*Task to carry out:* Look through the entries below and extract exactly the lines from the one containing "Reconstruct this image" through the one containing "R = math.radians", ends included.
____ Supplied data
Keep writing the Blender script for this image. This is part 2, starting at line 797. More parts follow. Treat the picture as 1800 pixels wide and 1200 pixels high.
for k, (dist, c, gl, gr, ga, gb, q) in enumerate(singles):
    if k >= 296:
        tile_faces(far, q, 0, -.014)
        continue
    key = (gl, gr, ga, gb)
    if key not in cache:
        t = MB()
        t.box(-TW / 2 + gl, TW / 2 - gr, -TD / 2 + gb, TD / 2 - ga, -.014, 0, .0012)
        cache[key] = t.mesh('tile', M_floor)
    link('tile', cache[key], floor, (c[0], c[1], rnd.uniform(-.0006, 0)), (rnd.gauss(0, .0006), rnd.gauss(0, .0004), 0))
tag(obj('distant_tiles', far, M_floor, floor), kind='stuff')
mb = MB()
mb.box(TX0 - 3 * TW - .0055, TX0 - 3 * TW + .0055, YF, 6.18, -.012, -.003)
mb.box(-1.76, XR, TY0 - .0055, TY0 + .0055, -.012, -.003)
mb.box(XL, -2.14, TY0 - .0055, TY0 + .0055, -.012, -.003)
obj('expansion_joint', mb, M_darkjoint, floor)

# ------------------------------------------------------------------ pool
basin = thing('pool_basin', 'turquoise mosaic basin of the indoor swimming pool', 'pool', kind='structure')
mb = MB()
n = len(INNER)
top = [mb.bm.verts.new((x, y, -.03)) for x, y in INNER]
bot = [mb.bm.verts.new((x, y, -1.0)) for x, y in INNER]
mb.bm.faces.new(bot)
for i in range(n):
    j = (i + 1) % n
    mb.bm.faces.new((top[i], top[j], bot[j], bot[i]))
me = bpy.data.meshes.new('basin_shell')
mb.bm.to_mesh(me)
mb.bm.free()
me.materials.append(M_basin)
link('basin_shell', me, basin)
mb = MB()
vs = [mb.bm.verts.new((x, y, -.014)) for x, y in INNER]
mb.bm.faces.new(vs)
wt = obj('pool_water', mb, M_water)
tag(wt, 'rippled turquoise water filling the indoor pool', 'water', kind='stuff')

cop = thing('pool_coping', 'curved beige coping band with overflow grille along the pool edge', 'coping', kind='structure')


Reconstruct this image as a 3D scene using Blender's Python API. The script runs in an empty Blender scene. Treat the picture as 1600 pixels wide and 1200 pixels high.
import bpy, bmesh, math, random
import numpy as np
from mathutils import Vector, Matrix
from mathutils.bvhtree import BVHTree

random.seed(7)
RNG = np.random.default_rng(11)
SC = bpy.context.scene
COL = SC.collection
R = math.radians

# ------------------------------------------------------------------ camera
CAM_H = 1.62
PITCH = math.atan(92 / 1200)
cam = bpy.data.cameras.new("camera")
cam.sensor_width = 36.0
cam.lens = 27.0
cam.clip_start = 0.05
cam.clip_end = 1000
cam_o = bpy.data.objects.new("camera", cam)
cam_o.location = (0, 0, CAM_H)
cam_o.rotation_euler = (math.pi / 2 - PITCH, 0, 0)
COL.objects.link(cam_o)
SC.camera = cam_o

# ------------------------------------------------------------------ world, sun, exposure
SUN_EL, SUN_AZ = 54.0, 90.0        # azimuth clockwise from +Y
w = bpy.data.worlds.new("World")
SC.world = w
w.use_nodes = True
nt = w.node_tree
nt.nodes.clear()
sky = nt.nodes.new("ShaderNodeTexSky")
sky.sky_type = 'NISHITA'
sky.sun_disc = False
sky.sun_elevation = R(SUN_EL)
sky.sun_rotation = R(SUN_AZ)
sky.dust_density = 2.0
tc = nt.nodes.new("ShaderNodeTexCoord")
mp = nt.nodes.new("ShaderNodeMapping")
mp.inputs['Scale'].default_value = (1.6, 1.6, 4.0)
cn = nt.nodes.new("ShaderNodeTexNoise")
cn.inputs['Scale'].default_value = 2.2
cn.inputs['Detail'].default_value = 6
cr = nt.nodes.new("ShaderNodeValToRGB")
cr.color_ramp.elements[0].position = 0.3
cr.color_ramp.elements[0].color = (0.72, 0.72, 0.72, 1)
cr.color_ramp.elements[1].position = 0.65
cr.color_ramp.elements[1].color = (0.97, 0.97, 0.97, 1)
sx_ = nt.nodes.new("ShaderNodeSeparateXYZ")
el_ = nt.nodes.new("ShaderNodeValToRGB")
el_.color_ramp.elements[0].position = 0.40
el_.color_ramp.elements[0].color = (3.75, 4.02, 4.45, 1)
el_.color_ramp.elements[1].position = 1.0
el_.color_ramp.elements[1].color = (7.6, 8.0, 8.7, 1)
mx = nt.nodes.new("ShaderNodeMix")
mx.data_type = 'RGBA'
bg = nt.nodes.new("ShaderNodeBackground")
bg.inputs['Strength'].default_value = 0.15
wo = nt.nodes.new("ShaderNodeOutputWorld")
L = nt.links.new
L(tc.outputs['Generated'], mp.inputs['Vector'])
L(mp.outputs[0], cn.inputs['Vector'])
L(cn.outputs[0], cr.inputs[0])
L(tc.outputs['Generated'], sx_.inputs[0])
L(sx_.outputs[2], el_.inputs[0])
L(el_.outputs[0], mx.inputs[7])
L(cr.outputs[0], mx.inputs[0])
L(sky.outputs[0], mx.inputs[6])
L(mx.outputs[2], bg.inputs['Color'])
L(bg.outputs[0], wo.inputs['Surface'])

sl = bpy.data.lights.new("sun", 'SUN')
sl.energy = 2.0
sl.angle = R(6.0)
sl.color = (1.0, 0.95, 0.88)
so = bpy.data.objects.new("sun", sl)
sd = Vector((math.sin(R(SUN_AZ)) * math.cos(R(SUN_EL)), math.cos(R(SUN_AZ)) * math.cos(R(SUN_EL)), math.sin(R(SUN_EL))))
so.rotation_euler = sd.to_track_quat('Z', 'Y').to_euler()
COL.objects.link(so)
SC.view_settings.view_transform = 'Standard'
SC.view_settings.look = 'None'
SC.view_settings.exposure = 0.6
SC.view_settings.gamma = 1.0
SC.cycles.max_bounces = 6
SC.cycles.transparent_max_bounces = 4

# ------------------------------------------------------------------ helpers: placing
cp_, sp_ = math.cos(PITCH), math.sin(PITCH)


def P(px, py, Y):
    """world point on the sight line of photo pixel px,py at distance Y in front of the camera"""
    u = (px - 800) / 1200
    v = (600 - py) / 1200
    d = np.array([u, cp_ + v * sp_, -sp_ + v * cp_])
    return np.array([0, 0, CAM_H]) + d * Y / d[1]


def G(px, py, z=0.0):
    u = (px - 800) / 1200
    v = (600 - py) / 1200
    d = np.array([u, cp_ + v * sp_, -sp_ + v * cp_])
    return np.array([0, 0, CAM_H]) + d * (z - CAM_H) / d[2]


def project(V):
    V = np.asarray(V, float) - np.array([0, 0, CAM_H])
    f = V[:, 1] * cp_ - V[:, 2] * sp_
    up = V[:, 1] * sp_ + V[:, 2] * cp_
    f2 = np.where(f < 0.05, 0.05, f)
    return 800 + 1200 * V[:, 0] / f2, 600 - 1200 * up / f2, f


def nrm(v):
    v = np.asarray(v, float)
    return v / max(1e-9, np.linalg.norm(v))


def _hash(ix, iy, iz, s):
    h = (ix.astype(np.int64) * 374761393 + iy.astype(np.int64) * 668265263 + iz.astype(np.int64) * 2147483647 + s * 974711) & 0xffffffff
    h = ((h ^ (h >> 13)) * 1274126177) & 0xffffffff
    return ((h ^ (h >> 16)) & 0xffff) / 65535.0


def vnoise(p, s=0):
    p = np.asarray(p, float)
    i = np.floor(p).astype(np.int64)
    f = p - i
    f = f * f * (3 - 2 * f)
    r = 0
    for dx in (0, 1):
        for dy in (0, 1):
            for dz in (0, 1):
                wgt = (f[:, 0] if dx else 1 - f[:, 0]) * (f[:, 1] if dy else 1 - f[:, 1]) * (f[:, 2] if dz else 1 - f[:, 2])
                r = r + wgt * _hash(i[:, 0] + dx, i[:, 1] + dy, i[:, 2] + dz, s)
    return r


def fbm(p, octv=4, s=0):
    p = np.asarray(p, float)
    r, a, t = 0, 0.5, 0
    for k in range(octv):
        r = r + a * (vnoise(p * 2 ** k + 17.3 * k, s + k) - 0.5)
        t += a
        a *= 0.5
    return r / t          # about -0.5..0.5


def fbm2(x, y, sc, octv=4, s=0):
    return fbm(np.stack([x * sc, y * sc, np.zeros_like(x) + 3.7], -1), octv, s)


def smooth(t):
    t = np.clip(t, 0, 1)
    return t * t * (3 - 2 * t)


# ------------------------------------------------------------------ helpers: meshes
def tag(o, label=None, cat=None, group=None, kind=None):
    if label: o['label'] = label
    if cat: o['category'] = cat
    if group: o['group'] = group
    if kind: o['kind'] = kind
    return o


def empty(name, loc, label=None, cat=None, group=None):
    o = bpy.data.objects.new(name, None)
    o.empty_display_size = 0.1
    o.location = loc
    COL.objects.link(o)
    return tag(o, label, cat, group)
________
*Expected output:*
Reconstruct this image as a 3D scene using Blender's Python API. The script runs in an empty Blender scene. Treat the picture as 1600 pixels wide and 1200 pixels high.
import bpy, bmesh, math, random
import numpy as np
from mathutils import Vector, Matrix
from mathutils.bvhtree import BVHTree

random.seed(7)
RNG = np.random.default_rng(11)
SC = bpy.context.scene
COL = SC.collection
R = math.radians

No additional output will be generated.